Hoy celebro la belleza consustancial de la última Rita y también a mis panas de entonces, chorizos impenitentes que me regalaron el sueño de ver a Gilda a mi lado y una música (como toda la música de la adolescencia) eterna. Salud.

jueves, 11 de mayo de 2017

Bombones a los cuarenta


Las nuevos envites amorosos a los cuarenta son, en su mayoría, ferozmente adolescentes. Me contaba un colega que su amigo X (45 años, cuerpo de marrajo sobrealimentado) había comenzado una relación con Y (43 años, encantadoramente mórbida). Se conocieron, tras el consabido naufragio matrimonial, en una cena amañada por unos cuantos filántropos. Todo comenzó como comienzan estas cosas: desconfianza, tiento, aproximación, sorpresa, flirteo, enamoramiento y entrega apasionada. X e Y se llamaban, se regalaban, se preparaban fines de semana de una ortodoxia casi pueril: El Rey León en Madrid, baños árabes en Córdoba, parapente en Málaga, su poquito de sushi... Todo bien hasta que X estuvo tres horas sin enviarle un whatsapp a Y, que esperaba un icono aunque fuera para alegrarse la tarde.
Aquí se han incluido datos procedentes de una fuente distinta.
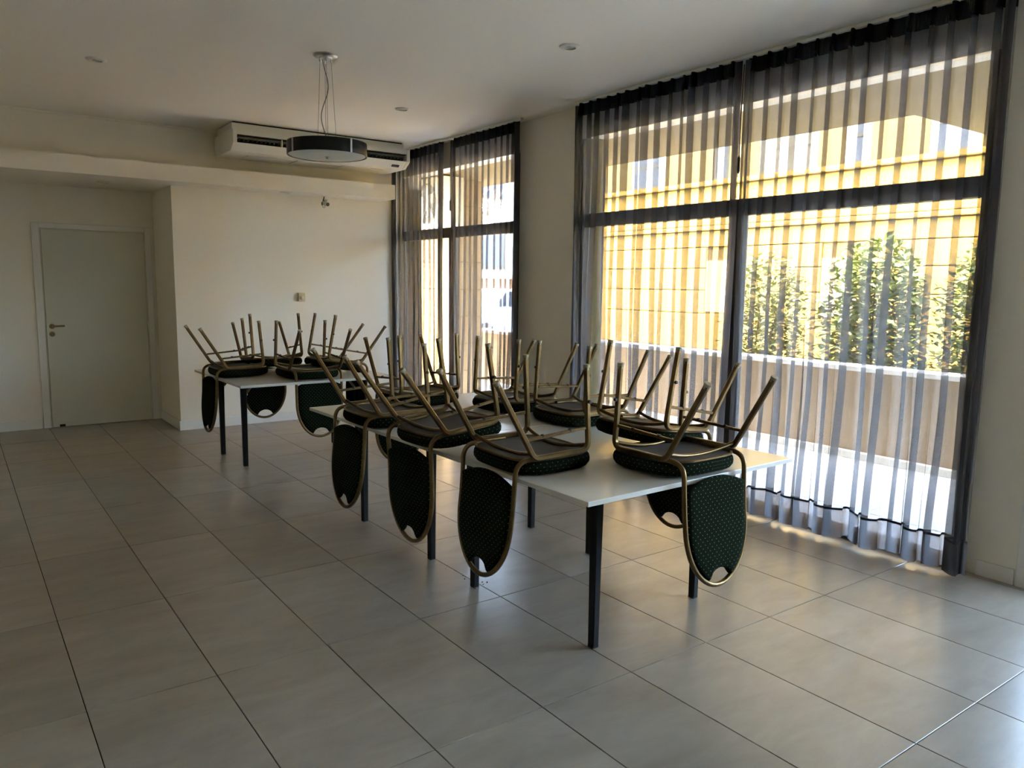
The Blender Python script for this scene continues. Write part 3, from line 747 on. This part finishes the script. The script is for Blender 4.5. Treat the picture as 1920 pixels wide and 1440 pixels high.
# shrubs
def shrub(label, cx, cy, w, d, h, n, seed, m, size):
    r = random.Random(seed); root = empty('shrub', (cx, cy, .62), 0, label, 'shrub', 'leafy shrubs behind the planter wall')
    st = MB()
    for k in range(7):
        a = r.uniform(0, 6.28); rr = r.uniform(.2, .8)
        st.tube([(r.uniform(-.1, .1), r.uniform(-.15, .15), -.02), (.5 * rr * w * math.cos(a) * .5, .5 * rr * d * math.sin(a) * .5, h * .45), (rr * w * .5 * math.cos(a), rr * d * .5 * math.sin(a), h * r.uniform(.75, .95))], .014, 5, r2=.005)
    st.build('stems', M_bark, root)
    lf = MB()
    while n:
        u = Vector((r.uniform(-1, 1), r.uniform(-1, 1), r.uniform(0, 1)))
        q = math.hypot(u.x, u.y)
        lim = math.sqrt(max(0, 1 - max(0, u.z - .45) ** 2 / .31)) * (.85 + .15 * math.sin(5 * math.atan2(u.y, u.x) + seed))
        if q > lim or (q < lim * .35 and r.random() < .8): continue
        n -= 1
        c = Vector((u.x * w / 2, u.y * d / 2, u.z * h))
        a = r.uniform(0, 6.28); el = r.uniform(-.5, .8)
        ax = Vector((math.cos(a) * math.cos(el), math.sin(a) * math.cos(el), math.sin(el))); sd = ax.cross(Vector((r.uniform(-.4, .4), r.uniform(-.4, .4), 1))).normalized(); up = sd.cross(ax)
        l = size * r.uniform(.7, 1.3); ww = l * .30
        lf.add([c, c + ax * l * .5 + sd * ww + up * .1 * l, c + ax * l, c + ax * l * .5 - sd * ww + up * .1 * l, c + ax * l * .5 - up * .02 * l], [(0, 1, 4), (1, 2, 4), (2, 3, 4), (3, 0, 4)])
    o = lf.build('foliage', m, root); o['kind'] = 'stuff'
    return root
shrub('yellow-green shrub behind the planter wall, beside the dark window mullion', 7.45, 2.62, .95, 1.10, 1.30, 2200, 2, M_leaf2, .085)
shrub('tall spiky-leaved shrub behind the planter wall, in the middle of the near curtain panel', 7.40, 1.30, .9, 1.25, 1.42, 3000, 5, M_leaf, .105)
shrub('dense green shrub behind the planter wall, beside the window jamb nearest the camera', 7.40, .08, 1.0, 1.25, 1.40, 3400, 9, M_leaf, .085)
# stone building across the lane
fx = 9.5
fb = empty('stone_building', (fx, 3.0, GZ), 0, 'sunlit ochre stone building across the lane behind the large window', 'building')
def fpart(nm, m, mb, bev=None):
    o = mb.build(nm, m, fb, bevel=bev); o.matrix_parent_inverse = Matrix.Translation((-fx, -3.0, -GZ)); return o
YA, YZ = .6, 9.6
fpart('core_wall', M_stonej, MB().box(fx + .03, YA, GZ, fx + 1.5, YZ, 7.0))
zs = [GZ, .52, 1.09, 1.46, 1.81, 2.14, 2.40]
nich = (4.78, 5.27, 1.12, 1.93); nich2 = (2.75, 3.25, 1.12, 1.93)
for k in range(len(zs) - 1):
    a, b = zs[k] + .006, zs[k + 1] - .006
    segs = [(YA, YZ)]
    if 1.0 < zs[k] < 1.9: segs = [(YA, nich2[0]), (nich2[1], nich[0]), (nich[1], YZ)]
    for s0, s1 in segs: fpart('stone_course', M_stone, MB().box(fx, s0, a, fx + .05, s1, b), .01)
for q in (nich, nich2): fpart('blind_panel', M_planter, MB().box(fx + .022, q[0], q[2], fx + .04, q[1], q[3]))
fpart('string_course', M_stone, MB().box(fx - .05, YA, 2.40, fx + .05, YZ, 2.47), .012)
fpart('stone_course', M_stone, MB().box(fx, YA, 2.48, fx + .05, YZ, 3.08), .01)
fpart('sill_band', M_stone, MB().box(fx - .07, YA, 3.085, fx + .05, YZ, 3.16), .012)
wins = [(4.90, 5.20), (3.40, 4.36), (2.64, 3.0), (6.2, 7.0), (1.3, 1.9)]
edges = [YA] + [q for w in sorted(wins) for q in w] + [YZ]
for k in range(0, len(edges), 2): fpart('wall_panel', M_stonep, MB().box(fx, edges[k], 3.16, fx + .05, edges[k + 1], 4.3))
fpart('wall_panel', M_stonep, MB().box(fx, YA, 4.3, fx + .05, YZ, 7.0))
for k, (a, b) in enumerate(wins):
    wf = fpart('window', M_shut, MB().box(fx + .01, a, 3.16, fx + .03, a + .05, 4.3).box(fx + .01, b - .05, 3.16, fx + .03, b, 4.3).box(fx + .01, a + .05, 3.50, fx + .03, b - .05, 3.54).box(fx + .01, a + .05, 3.16, fx + .03, b - .05, 3.20))
    MB().box(fx + .018, a + .04, 3.19, fx + .026, b - .04, 4.28).build('pane', M_winb if k != 1 else M_shut, wf)
# street beyond the far window
tb = empty('white_building', (15, 25.0, GZ), 0, 'overexposed white building down the street beyond the far window', 'building')
MB().box(-6, 0, 0, 16, 3, 9).build('wall', mat('white_render', (.82, .80, .74), .9), tb)
for k in range(4):
    for z in (2.2, 5.2):
        w_ = MB().box(-4 + 3.6 * k, -.06, z, -2.6 + 3.6 * k, .02, z + 1.7).build('window', M_shut, tb)
        MB().box(-3.9 + 3.6 * k, -.08, z + .1, -2.7 + 3.6 * k, -.05, z + 1.6).build('pane', M_winb, w_)
MB().box(-6, -.15, 8.7, 16, 0, 9.0).build('cornice', M_coping, tb)
yw = empty('garden_wall', (14.0, 19.5, GZ), 0, 'ochre garden wall behind the parked cars', 'wall')
MB().box(-5, 0, 0, 10, .25, 1.75).build('wall_body', M_planter, yw); MB().box(-5, -.04, 1.75, 10, .29, 1.85).build('coping', M_coping, yw)
def car(name, label, x, y, rz, m):
    c = empty(name, (x, y, GZ), rz, label, 'car', 'cars parked in the street')
    body = [(-2.0, .35), (-2.05, .70), (-1.85, .92), (-.95, .98), (-.35, 1.42), (1.0, 1.44), (1.75, .98), (2.0, .90), (2.05, .38), (1.9, .26), (-1.9, .26)]
    MB().prism(body, 'y', -.82, .82).build('body', m, c, bevel=.05)
    gls = [(-.85, 1.00), (-.32, 1.38), (.97, 1.40), (1.55, 1.00)]
    MB().prism(gls, 'y', -.83, .83).build('side_window', M_winb, c)
    for sx in (-1.25, 1.25):
        for sy in (-.78, .78):
            w = MB().lathe([(.0, -.10), (.30, -.10), (.31, -.06), (.31, .06), (.30, .10), (.0, .10)], (sx, sy, .31), 20, 'y').build('wheel', M_knob, c, smooth=40)
            MB().lathe([(.0, -.105), (.18, -.105), (.18, .105), (.0, .105)], (sx, sy, .31), 14, 'y').build('hub_cap', M_chrome, w, smooth=40)
    for sy in (-.6, .6): MB().box(2.0, sy - .14, .72, 2.06, sy + .14, .84).build('tail_light', mat('red_lens', (.6, .02, .02), .3), c)
car('parked_car', 'white car parked in the street beyond the far window', 11.4, 14.2, math.radians(20), mat('white_car_paint', (.75, .76, .78), .25))
car('parked_car', 'red car parked behind the white car in the street', 13.6, 16.9, math.radians(15), mat('red_car_paint', (.45, .02, .025), .25))
# bare tree
tr = empty('bare_tree', (10.6, 14.9, GZ), 0, 'bare branching tree in the street beyond the far window', 'tree')
rnd = random.Random(12); tk = MB(); bh = MB()
tk.tube([(0, 0, 0), (.05, .02, 1.2), (0, .08, 2.3)], .11, 8, r2=.08)
def branch(p, d, l, r, lev):
    q = p + d * l * .5 + Vector((rnd.uniform(-.1, .1),) * 3) * l * .5; e = p + d * l
    bh.tube([p, q, e], r, 5, r2=r * .55)
    if lev == 0: return
    for _ in range(3):
        nd = (d + Vector((rnd.uniform(-.8, .8), rnd.uniform(-.8, .8), rnd.uniform(-.35, .55)))).normalized()
        branch(p + d * l * rnd.uniform(.55, 1), nd, l * rnd.uniform(.6, .8), r * .55, lev - 1)
for k in range(5):
    a = 2 * PI * k / 5; branch(Vector((0, .08, 2.25)), Vector((math.cos(a) * .7, math.sin(a) * .7, .8)).normalized(), 1.2, .05, 3)
tk.build('trunk', M_bark, tr, smooth=50); o = bh.build('branches', M_bark, tr); o['kind'] = 'stuff'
Por la mañana el bienintencionado X le había regalado una caja de bombones belgas que quitaban el sentío. La neurosis también es un signo de los tiempos. “¡Ven ahora mismo a por la puta caja de bombones!”, le dijo Y a X en una llamada a las ocho de la tarde. El cariacontecido X se trasladó sin resuello al palacio de la princesa. Se encontró con que casi le tiraban a la cara la cajita y lo mandaban a la órbita irregular del carajo “por no mandarle un puto whatsapp en toda la tarde”. Descendió las escaleras y se tiró a la calle con la caja bajo el brazo. Cuando llegó a su apartamento de soltero, aún sin entender nada, se sentó. No quiso cenar. Abrió la caja de bombones: encontró cinco ausencias. Le dolieron más los cinco bombones que se había jincado la colega que el corazón. Perra vida.